As an organization grows or its processes become more complex, the importance of the quality of information received by those providing, for example, a service or performing an activity, increases. In other words, the quality of what is delivered is closely linked to the quality of the information provided to the recipient, which, in turn, depends heavily on the quality of communication—an art not everyone masters and therefore requires professionals who can either design an appropriate communication strategy or implement it in operations.
I have recently witnessed how important processes related to the provision of certain services critical to the success of a large international undertaking, carried out simultaneously in Canada, the United States and Mexico, have been put at risk as the information that should flow to the areas and people in charge of the processes is not received with the necessary quality, that is, with timeliness , clarity and truthfulness , through the appropriate channels, which must be perfectly identified and coordinated.
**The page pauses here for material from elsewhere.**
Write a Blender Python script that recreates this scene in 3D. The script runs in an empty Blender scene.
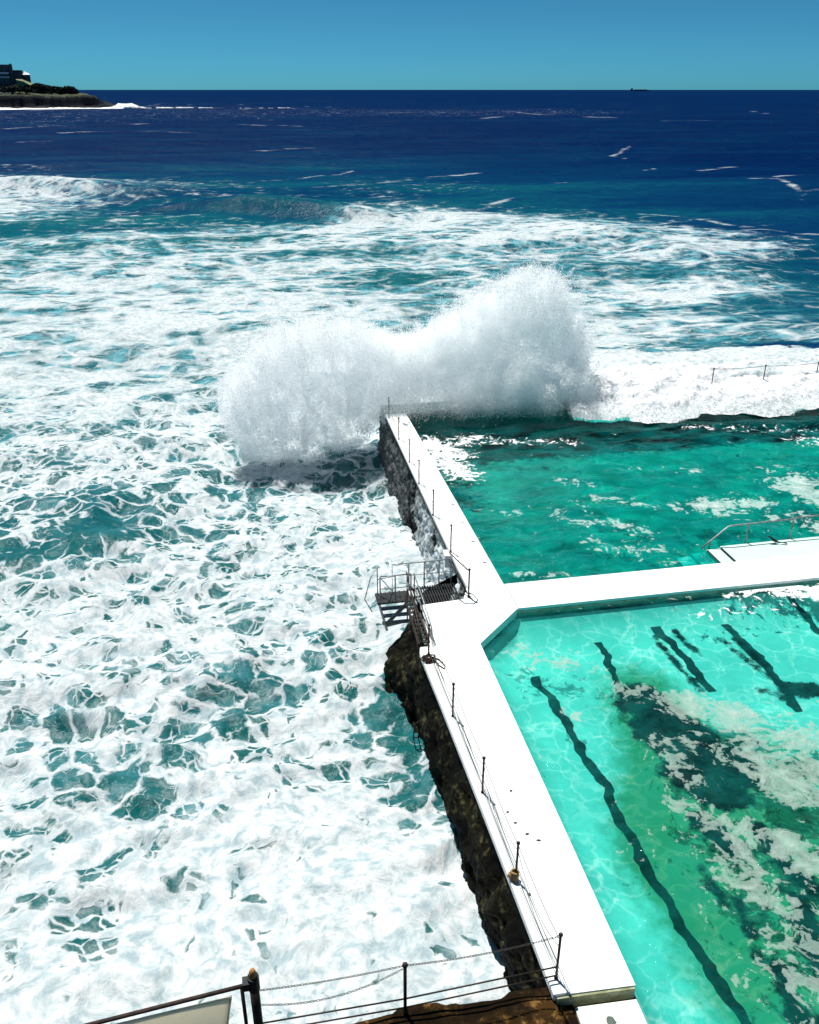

I witnessed the same information being transmitted by two or more sources, often contradicting each other. A lack of information is just as detrimental as an excess of it, and the number of sources from which it originates is equally harmful. Lacking information prevents things from happening, while having too much of it on the same subject complicates matters and jeopardizes their timely and proper execution. Receiving five or six messages about a matter, providing or requesting information from different people within the same department or from other departments, is stressful for anyone.
Overwhelming an employee involved in processes that require concentration, precision, and action with untimely, confusing, inaccurate, irrelevant information, and worse, pressuring them to work based on it, only to suddenly receive a new message radically changing something, does not contribute much to the success of their work. Nor does it help to overwhelm them repeatedly with requests for information on the same topic from various sources, especially when the information has already been provided to the same areas of the organization.
What’s incredible is that internal and external communication problems aren’t limited to small businesses, medium-sized enterprises, or organizations based in developing countries. I’ve seen, not once, but several times, how a large, globally-oriented entity, based in one of the world’s most prosperous and organized nations, with substantial budgets and resources, and supposedly staffed by top-tier professionals with access to cutting-edge information technologies, ends up doing a terrible job of communicating effectively. I repeat, they complicate and jeopardize even their most essential processes, starting with those related to providing critical information.